The life of Tony Brown, who is sometimes called “The King of Nashville” for his incredible success as a producer, is chronicled in an upcoming book of iconic photos, Elvis, Strait, to Jesus, which features Gill. Brown believed the song needed to be recorded even if Gill didn’t. “I really think that was just a serendipitous moment that came out of [Gill’s] pen, and it was very powerful!” he said. “After we cut it, Vince suggested we get Patty Loveless and Ricky Skaggs to sing on it.” Skaggs had originally come to prominence as a teenager playing bluegrass with Whitley in Dr. Ralph Stanley’s band.

Strangely enough – or not, since we are talking about the music business – “Go Rest High On That Mountain” almost never saw airplay, and was the sixth and final single released from When Love Finds You. “I vaguely remember that the radio promotion department was being a bit analytical about the track being too slow or something like that,” Brown recalled. But it became an enduring classic, an example of how radio programmers and record label executives don’t always know what will resonate with the public.

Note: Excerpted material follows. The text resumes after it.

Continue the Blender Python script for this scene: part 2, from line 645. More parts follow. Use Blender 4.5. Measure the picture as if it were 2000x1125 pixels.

It’s also interesting that while the song seemingly comes from a Christian place, with the lines Go to Heaven a shoutin’/Love for the Father and the Son, it can appeal to people who aren’t necessarily believers. “It’s become the ‘How Great Thou Art’ of memorial services for Nashville industry folks,” Brown said. “It never fails to work as a song to sing as a final goodbye. It’s already on its way to becoming the ‘standard’ in Nashville, and even in Gospel circles, as well. I’m proud to have played a small part in working on that tune with Vince.”